==== DATA BLOCK ====

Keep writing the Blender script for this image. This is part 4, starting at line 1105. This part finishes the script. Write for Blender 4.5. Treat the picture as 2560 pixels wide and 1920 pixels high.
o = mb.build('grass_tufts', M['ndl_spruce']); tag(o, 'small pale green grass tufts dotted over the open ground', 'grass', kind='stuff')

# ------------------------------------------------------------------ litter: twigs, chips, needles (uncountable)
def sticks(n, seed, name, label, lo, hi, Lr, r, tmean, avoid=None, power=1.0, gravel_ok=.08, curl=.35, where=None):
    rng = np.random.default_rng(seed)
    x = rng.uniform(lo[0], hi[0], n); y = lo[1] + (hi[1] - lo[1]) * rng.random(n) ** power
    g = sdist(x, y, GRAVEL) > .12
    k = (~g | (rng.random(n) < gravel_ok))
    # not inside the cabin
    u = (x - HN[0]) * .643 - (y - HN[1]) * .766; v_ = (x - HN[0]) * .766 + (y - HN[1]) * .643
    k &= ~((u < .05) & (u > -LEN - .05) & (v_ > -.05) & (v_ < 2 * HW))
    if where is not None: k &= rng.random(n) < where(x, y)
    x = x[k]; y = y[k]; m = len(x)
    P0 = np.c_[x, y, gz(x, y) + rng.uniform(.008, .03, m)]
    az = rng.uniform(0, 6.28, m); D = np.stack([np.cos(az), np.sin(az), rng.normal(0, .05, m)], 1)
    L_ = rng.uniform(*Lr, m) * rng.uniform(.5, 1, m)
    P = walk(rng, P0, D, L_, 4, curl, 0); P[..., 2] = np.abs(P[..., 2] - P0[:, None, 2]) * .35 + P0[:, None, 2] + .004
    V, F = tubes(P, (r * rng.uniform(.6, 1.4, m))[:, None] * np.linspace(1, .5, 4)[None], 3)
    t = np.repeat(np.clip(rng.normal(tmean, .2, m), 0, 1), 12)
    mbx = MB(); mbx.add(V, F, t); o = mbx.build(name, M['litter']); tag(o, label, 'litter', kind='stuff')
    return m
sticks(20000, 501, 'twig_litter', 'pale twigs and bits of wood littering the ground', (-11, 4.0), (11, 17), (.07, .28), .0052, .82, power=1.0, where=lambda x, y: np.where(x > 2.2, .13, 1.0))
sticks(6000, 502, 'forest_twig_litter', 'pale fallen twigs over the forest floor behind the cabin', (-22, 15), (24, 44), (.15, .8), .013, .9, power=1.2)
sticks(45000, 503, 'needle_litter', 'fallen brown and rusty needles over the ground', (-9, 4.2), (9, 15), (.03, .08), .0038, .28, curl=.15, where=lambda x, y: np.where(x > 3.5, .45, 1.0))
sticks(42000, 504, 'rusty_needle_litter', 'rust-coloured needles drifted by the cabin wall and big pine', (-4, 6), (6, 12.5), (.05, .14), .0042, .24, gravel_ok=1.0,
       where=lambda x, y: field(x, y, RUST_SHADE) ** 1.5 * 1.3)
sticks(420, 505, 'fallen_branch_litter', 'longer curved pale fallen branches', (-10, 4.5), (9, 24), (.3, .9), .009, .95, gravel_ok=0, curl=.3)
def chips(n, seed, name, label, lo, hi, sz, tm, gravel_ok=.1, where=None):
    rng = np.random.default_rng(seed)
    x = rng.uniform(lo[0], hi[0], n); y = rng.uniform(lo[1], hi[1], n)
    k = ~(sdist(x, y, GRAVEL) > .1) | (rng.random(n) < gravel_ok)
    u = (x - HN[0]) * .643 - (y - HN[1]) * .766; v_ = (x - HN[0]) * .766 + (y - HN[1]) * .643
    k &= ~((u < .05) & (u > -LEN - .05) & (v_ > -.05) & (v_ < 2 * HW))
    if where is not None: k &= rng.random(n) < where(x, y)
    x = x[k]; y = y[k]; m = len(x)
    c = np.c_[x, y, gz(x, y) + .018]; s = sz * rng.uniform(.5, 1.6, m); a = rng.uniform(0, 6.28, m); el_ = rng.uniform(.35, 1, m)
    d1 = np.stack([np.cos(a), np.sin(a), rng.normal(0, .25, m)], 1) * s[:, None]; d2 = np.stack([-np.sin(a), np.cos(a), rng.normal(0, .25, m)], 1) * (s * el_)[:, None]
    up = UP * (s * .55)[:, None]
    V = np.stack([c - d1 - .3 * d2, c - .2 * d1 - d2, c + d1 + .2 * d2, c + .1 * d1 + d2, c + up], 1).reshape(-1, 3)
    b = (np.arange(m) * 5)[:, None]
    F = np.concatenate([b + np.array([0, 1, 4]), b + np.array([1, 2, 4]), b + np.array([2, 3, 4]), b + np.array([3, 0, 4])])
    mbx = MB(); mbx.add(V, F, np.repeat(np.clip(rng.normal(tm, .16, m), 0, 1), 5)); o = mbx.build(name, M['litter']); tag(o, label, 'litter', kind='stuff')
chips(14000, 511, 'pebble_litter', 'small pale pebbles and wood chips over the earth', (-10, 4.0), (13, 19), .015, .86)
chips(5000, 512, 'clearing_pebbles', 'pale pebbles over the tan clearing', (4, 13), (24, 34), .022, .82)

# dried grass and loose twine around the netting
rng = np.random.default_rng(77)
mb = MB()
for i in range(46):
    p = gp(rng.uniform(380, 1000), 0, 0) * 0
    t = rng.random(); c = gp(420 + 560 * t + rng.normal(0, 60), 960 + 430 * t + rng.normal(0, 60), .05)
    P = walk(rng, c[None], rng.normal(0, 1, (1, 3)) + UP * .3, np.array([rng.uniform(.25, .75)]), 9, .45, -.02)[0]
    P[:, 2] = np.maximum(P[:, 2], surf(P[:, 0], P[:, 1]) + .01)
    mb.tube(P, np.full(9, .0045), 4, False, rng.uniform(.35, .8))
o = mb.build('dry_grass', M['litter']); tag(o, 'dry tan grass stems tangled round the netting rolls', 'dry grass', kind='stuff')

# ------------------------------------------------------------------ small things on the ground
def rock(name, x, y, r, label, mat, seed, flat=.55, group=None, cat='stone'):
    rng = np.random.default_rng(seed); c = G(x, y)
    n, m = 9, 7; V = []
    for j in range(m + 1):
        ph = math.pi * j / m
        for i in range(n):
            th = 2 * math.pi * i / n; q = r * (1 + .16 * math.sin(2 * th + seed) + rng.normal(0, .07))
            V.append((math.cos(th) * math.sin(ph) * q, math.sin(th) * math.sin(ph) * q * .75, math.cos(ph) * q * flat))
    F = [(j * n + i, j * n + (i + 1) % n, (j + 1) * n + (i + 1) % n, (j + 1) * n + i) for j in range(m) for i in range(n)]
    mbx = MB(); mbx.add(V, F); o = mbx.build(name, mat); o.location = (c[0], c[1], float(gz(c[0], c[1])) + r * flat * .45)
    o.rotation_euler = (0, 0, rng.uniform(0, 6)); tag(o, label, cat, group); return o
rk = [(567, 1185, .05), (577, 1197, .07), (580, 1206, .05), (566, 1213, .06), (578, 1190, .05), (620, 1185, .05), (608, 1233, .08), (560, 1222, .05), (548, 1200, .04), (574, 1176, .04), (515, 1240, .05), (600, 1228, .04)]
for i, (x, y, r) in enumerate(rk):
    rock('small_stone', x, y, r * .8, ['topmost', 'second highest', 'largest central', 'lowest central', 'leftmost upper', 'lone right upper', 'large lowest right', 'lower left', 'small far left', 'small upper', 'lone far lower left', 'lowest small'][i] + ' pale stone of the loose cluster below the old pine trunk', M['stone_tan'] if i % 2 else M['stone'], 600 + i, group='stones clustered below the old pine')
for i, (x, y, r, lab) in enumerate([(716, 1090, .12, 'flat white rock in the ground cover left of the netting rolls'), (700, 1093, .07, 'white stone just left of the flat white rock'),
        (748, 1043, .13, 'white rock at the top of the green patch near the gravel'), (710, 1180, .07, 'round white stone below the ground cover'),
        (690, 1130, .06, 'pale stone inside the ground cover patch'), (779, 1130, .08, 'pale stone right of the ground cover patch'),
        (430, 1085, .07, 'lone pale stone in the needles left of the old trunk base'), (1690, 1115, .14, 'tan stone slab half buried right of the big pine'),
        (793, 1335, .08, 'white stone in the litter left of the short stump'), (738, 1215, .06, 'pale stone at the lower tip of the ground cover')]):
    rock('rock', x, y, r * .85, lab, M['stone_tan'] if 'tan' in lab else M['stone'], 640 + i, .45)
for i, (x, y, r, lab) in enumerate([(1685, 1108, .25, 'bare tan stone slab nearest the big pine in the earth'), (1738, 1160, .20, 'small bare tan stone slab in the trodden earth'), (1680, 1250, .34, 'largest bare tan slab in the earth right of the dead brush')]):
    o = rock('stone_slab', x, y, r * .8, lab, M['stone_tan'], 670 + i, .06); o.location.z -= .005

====

Quote verbatim the opening lines of the listing above, ending with the line where "o = mb.build('grass_tufts', M['ndl_spruce']);" appears; include both endpoints and nothing more.

> THE ANSWER:
Keep writing the Blender script for this image. This is part 4, starting at line 1105. This part finishes the script. Write for Blender 4.5. Treat the picture as 2560 pixels wide and 1920 pixels high.
o = mb.build('grass_tufts', M['ndl_spruce']); tag(o, 'small pale green grass tufts dotted over the open ground', 'grass', kind='stuff')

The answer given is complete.